What to produce: Nothing after the line with "from mathutils import Vector, Matrix" belongs in the copy; extract the lines below from the top through that line, pictures left out.

**** Available data

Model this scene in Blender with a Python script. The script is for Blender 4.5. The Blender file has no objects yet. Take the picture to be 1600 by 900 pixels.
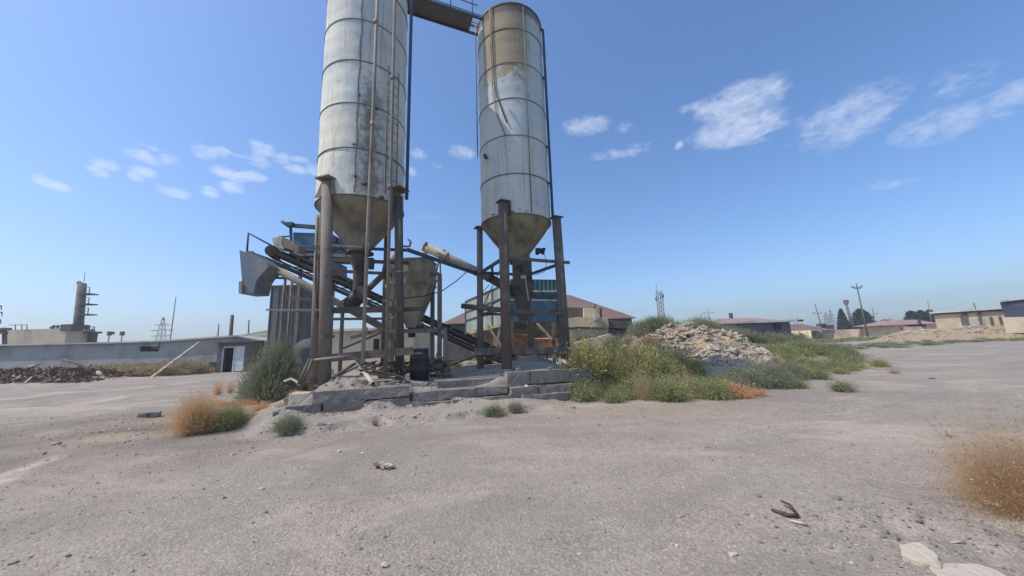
import bpy, math, random
import numpy as np
from mathutils import Vector, Matrix

# ------------------------------------------------------------ camera, sky, sun
SC = bpy.context.scene
COL = SC.collection
F = 540.0; PITCH = math.radians(9.05); ROLL = math.radians(1.84); EYE = 1.6
fw = np.array([0, math.cos(PITCH), math.sin(PITCH)])
r0 = np.array([1., 0, 0]); u0 = np.array([0, -math.sin(PITCH), math.cos(PITCH)])
rt = math.cos(ROLL) * r0 - math.sin(ROLL) * u0
up = math.sin(ROLL) * r0 + math.cos(ROLL) * u0
cd = bpy.data.cameras.new('camera'); cam = bpy.data.objects.new('camera', cd); COL.objects.link(cam)
cd.sensor_width = 36; cd.lens = 36 * F / 1600; cd.clip_start = 0.05; cd.clip_end = 6000
M3 = Matrix(((rt[0], up[0], -fw[0]), (rt[1], up[1], -fw[1]), (rt[2], up[2], -fw[2])))
cam.matrix_world = Matrix.Translation((0, 0, EYE)) @ M3.to_4x4()
SC.camera = cam
SUN_EL = 54.0; SUN_TRAVEL = 18.0          # degrees; direction the light travels, from +X towards +Y
SKY_STRENGTH = 0.15; SUN_STRENGTH = 2.9
SC.view_settings.view_transform = 'Standard'; SC.view_settings.look = 'None'
SC.view_settings.exposure = 0.26; SC.view_settings.gamma = 1.0
tr = math.radians(SUN_TRAVEL); el = math.radians(SUN_EL)
sd = bpy.data.lights.new('sun', 'SUN'); sd.energy = SUN_STRENGTH; sd.angle = math.radians(0.5); sd.color = (1.0, 0.93, 0.82)
so = bpy.data.objects.new('sun', sd); COL.objects.link(so)
so.rotation_euler = Vector((math.cos(tr) * math.cos(el), math.sin(tr) * math.cos(el), -math.sin(el))).to_track_quat('-Z', 'Y').to_euler()


def ray(px, py):
    return fw + (px - 800) / F * rt - (py - 450) / F * up


def P(px, py, Y):
    d = ray(px, py); t = Y / d[1]
    return np.array([d[0] * t, Y, EYE + d[2] * t])


def G(px, py, z=0.0):
    d = ray(px, py); t = (z - EYE) / d[2]
    return np.array([d[0] * t, d[1] * t, z])


W = bpy.data.worlds.new('World'); SC.world = W; W.use_nodes = True


def build_world():
    nt = W.node_tree; N = nt.nodes; L = nt.links; N.clear()

    def math_(op, a, b=None, clamp=False):
        n = N.new('ShaderNodeMath'); n.operation = op; n.use_clamp = clamp
        for i, v in enumerate((a, b)):
            if v is None: continue
            if isinstance(v, (int, float)): n.inputs[i].default_value = v
            else: L.new(v, n.inputs[i])
        return n.outputs[0]
    tc = N.new('ShaderNodeTexCoord').outputs['Generated']
    sky = N.new('ShaderNodeTexSky'); sky.sky_type = 'NISHITA'; sky.sun_disc = False
    sky.sun_elevation = el; sky.sun_rotation = math.atan2(-math.cos(tr), -math.sin(tr))
    sky.air_density = 1.0; sky.dust_density = 1.2; sky.ozone_density = 1.6; sky.altitude = 0
    cr = random.Random(4); blobs = []
    for (cx, cy, sw, sh_, n_) in ((235, 238, 30, 16, 6), (165, 263, 26, 7, 3), (110, 288, 55, 7, 5), (265, 296, 24, 7, 2), (350, 243, 32, 9, 5), (438, 240, 38, 15, 7), (375, 274, 32, 7, 4), (345, 296, 18, 5, 2), (475, 270, 14, 9, 2), (210, 272, 20, 5, 2)):
        for _ in range(n_): blobs.append((cx + cr.uniform(-sw, sw), cy + cr.uniform(-sh_, sh_), cr.uniform(13, 24), cr.uniform(6, 11), cr.uniform(.85, 1.15)))
    blobs += [(915, 197, 40, 16, 1.0), (955, 242, 34, 10, .8), (992, 236, 16, 14, .8), (975, 200, 14, 10, .7),
             (1155, 160, 72, 30, 1.25), (1150, 202, 74, 30, 1.25), (1080, 168, 20, 10, .9), (1062, 228, 8, 8, 1.0),
             (1322, 185, 85, 48, .9), (1470, 195, 85, 30, .85), (1578, 158, 50, 36, .75), (1395, 287, 45, 9, .7), (1500, 130, 70, 34, .6),
             (654, 240, 16, 10, .9), (722, 238, 24, 12, 1.0), (643, 268, 10, 9, 1.0), (680, 258, 14, 7, .7), (678, 340, 36, 7, .55),
             (600, 250, 40, 20, .8), (1010, 232, 10, 12, .6)]
    tot = None
    for (px, py, w, h, k) in blobs:
        c = ray(px, py); c /= np.linalg.norm(c)
        dist = abs(np.linalg.norm(ray(px, py)))
        e1 = ray(px + 10, py); e1 /= np.linalg.norm(e1); e1 = e1 - c; sx = np.linalg.norm(e1) / 10
        e2 = ray(px, py + 10); e2 /= np.linalg.norm(e2); e2 = e2 - c; sy = np.linalg.norm(e2) / 10
        e1 /= np.linalg.norm(e1) * sx * w * 1.35; e2 = e2 / (np.linalg.norm(e2) * sy * h * 1.35)
        sub = N.new('ShaderNodeVectorMath'); sub.operation = 'SUBTRACT'; L.new(tc, sub.inputs[0]); sub.inputs[1].default_value = c

        def dot(e):
            n = N.new('ShaderNodeVectorMath'); n.operation = 'DOT_PRODUCT'; L.new(sub.outputs[0], n.inputs[0]); n.inputs[1].default_value = e
            return n.outputs['Value']
        a = dot(e1); b = dot(e2); cc = dot(c)
        q = math_('ADD', math_('MULTIPLY', a, a), math_('MULTIPLY', b, b))
        q = math_('ADD', q, math_('MULTIPLY', math_('MULTIPLY', cc, cc), 60.0))
        g = math_('MULTIPLY', math_('SUBTRACT', 1.0, q, True), k)
        tot = g if tot is None else math_('MAXIMUM', tot, g)
    mp = N.new('ShaderNodeMapping'); mp.inputs['Scale'].default_value = (1, 1, 2.0); L.new(tc, mp.inputs[0])
    nz = N.new('ShaderNodeTexNoise'); nz.inputs['Scale'].default_value = 21; nz.inputs['Detail'].default_value = 8; nz.inputs['Roughness'].default_value = .62
    nz.inputs['Distortion'].default_value = .35; L.new(mp.outputs[0], nz.inputs['Vector'])
    nz2 = N.new('ShaderNodeTexNoise'); nz2.inputs['Scale'].default_value = 58; nz2.inputs['Detail'].default_value = 6; nz2.inputs['Roughness'].default_value = .6; L.new(mp.outputs[0], nz2.inputs['Vector'])
    nn = math_('ADD', math_('MULTIPLY', nz.outputs[0], .62), math_('MULTIPLY', nz2.outputs[0], .38))
    m = math_('MULTIPLY', math_('SUBTRACT', math_('ADD', math_('MULTIPLY', tot, .36), nn), .64), 2.3, True)
    m = math_('MULTIPLY', m, math_('MULTIPLY', tot, 1.4, True)); m = math_('MULTIPLY', m, 0.68)
    # thin veil low on the left, where the air is dusty
    mix = N.new('ShaderNodeMix'); mix.data_type = 'RGBA'; L.new(m, mix.inputs['Factor'])
    tint = N.new('ShaderNodeMix'); tint.data_type = 'RGBA'; tint.blend_type = 'MULTIPLY'; tint.inputs['Factor'].default_value = 1.0
    L.new(sky.outputs[0], tint.inputs['A']); tint.inputs['B'].default_value = (.87, .985, 1.14, 1)
    hs = N.new('ShaderNodeHueSaturation'); hs.inputs['Saturation'].default_value = 1.1; L.new(tint.outputs['Result'], hs.inputs['Color']); L.new(hs.outputs[0], mix.inputs['A']); mix.inputs['B'].default_value = (5.2, 5.5, 6.2, 1)
    bg = N.new('ShaderNodeBackground'); L.new(mix.outputs['Result'], bg.inputs[0]); bg.inputs[1].default_value = SKY_STRENGTH
    out = N.new('ShaderNodeOutputWorld'); L.new(bg.outputs[0], out.inputs[0])


build_world()

# ------------------------------------------------------------ helpers
RNG = np.random.default_rng(7); random.seed(7)
ORI = {}
UX = np.array([math.cos(math.radians(28)), math.sin(math.radians(28)), 0]); VX = np.array([-UX[1], UX[0], 0])


def hash2(ix, iy, seed):
    h = (ix.astype(np.int64) * 374761393 + iy.astype(np.int64) * 668265263 + seed * 1442695041) & 0x7fffffff
    h = ((h ^ (h >> 13)) * 1274126177) & 0x7fffffff
    return ((h ^ (h >> 16)) & 0xffff) / 65535.0


def vnoise(x, y, s, seed=0):
    x = np.asarray(x, float) / s; y = np.asarray(y, float) / s
    ix = np.floor(x); iy = np.floor(y); fx = x - ix; fy = y - iy
    fx = fx * fx * (3 - 2 * fx); fy = fy * fy * (3 - 2 * fy)
    a = hash2(ix, iy, seed); b = hash2(ix + 1, iy, seed); c = hash2(ix, iy + 1, seed); d = hash2(ix + 1, iy + 1, seed)
    return (a * (1 - fx) + b * fx) * (1 - fy) + (c * (1 - fx) + d * fx) * fy - .5


def ss(a, b, x):
    t = np.clip((np.asarray(x, float) - a) / (b - a), 0, 1); return t * t * (3 - 2 * t)


class MB:
    def __init__(s): s.v = []; s.f = []; s.sm = []

    def add(s, vs, fs, smooth=False):
        o = len(s.v); s.v.extend([tuple(float(c) for c in p) for p in vs])
        for f in fs: s.f.append(tuple(i + o for i in f)); s.sm.append(smooth)
        return s

    def hexa(s, c):   # eight corners: bottom ring 0-3, top ring 4-7
        return s.add(c, [(3, 2, 1, 0), (4, 5, 6, 7), (0, 1, 5, 4), (1, 2, 6, 5), (2, 3, 7, 6), (3, 0, 4, 7)])

    def box(s, c, size, ax=(1, 0, 0), ay=(0, 1, 0), az=(0, 0, 1), jit=0):
        c = np.array(c, float); ax, ay, az = (np.array(a, float) for a in (ax, ay, az)); a, b, d = (k / 2 for k in size)
        pts = [c + ax * i * a + ay * j * b + az * k * d for k in (-1, 1) for i, j in ((-1, -1), (1, -1), (1, 1), (-1, 1))]
        if jit: pts = [p + RNG.uniform(-jit, jit, 3) for p in pts]
        return s.hexa(pts)

    def beam(s, p, q, w, h, upv=(0, 0, 1)):
        p = np.array(p, float); q = np.array(q, float); d = q - p; L = np.linalg.norm(d); d /= L
        x = np.cross(d, upv)
        if np.linalg.norm(x) < 1e-3: x = np.cross(d, (0, 1, 0))
        x /= np.linalg.norm(x); z = np.cross(x, d)
        return s.box((p + q) / 2, (L, w, h), d, x, z)

    def tube(s, p, q, r, r2=None, n=12, caps=True):
        return s.path([p, q], [r, r if r2 is None else r2], n, caps)

    def path(s, pts, r, n=10, caps=True):
        pts = [np.array(p, float) for p in pts]
        if not hasattr(r, '__len__'): r = [r] * len(pts)
        o = len(s.v); x = None
        for i, p in enumerate(pts):
            d = (pts[min(i + 1, len(pts) - 1)] - pts[max(i - 1, 0)]); d = d / (np.linalg.norm(d) + 1e-9)
            if x is None:
                x = np.cross(d, (0, 0, 1))
                if np.linalg.norm(x) < 1e-2: x = np.cross(d, (0, 1, 0))
            x = x - d * np.dot(x, d); x /= np.linalg.norm(x); y = np.cross(d, x)
            for k in range(n):
                a = 2 * math.pi * k / n
                s.v.append(tuple(float(c) for c in p + (x * math.cos(a) + y * math.sin(a)) * r[i]))
        for i in range(len(pts) - 1):
            for k in range(n):
                a = o + i * n + k; b = o + i * n + (k + 1) % n
                s.f.append((a, b, b + n, a + n)); s.sm.append(True)
        if caps:
            s.f.append(tuple(o + k for k in reversed(range(n)))); s.sm.append(False)
            e = o + (len(pts) - 1) * n
            s.f.append(tuple(e + k for k in range(n))); s.sm.append(False)
        return s

    def lathe(s, c, prof, n=48, close=False):   # profile of (radius, z)
        o = len(s.v)
        for r, z in prof:
            for k in range(n):
                a = 2 * math.pi * k / n; s.v.append((c[0] + r * math.cos(a), c[1] + r * math.sin(a), z))
        m = len(prof)
        for i in range(m if close else m - 1):
            for k in range(n):
                a = o + i * n + k; b = o + i * n + (k + 1) % n; j = ((i + 1) % m) * n + o
                s.f.append((a, b, j + (k + 1) % n, j + k)); s.sm.append(True)
        return s

    def prism(s, pts, ext):   # polygon of 3-D points pushed along a vector
        pts = [np.array(p, float) for p in pts]; n = len(pts); e = np.array(ext, float)
        return s.add(pts + [p + e for p in pts], [tuple(reversed(range(n))), tuple(range(n, 2 * n))] + [(i, (i + 1) % n, (i + 1) % n + n, i + n) for i in range(n)])

    def build(s, name, mat, parent=None, origin=None, bevel=0, rough=0):
        v = np.array(s.v, float)
        if parent is not None: org = ORI[parent.name]
        elif origin is not None: org = np.array(origin, float)
        else: org = np.array([(v[:, 0].min() + v[:, 0].max()) / 2, (v[:, 1].min() + v[:, 1].max()) / 2, v[:, 2].min()])
        me = bpy.data.meshes.new(name); me.from_pydata((v - org).tolist(), [], s.f)
        me.polygons.foreach_set('use_smooth', s.sm); me.materials.append(mat); me.update()
        o = bpy.data.objects.new(name, me); COL.objects.link(o)
        if parent is not None: o.parent = parent
        else: o.location = org
        ORI[o.name] = org
        if bevel:
            b = o.modifiers.new('bevel', 'BEVEL'); b.width = bevel; b.segments = 2; b.limit_method = 'ANGLE'
        return o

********

Result:
Model this scene in Blender with a Python script. The script is for Blender 4.5. The Blender file has no objects yet. Take the picture to be 1600 by 900 pixels.
import bpy, math, random
import numpy as np
from mathutils import Vector, Matrix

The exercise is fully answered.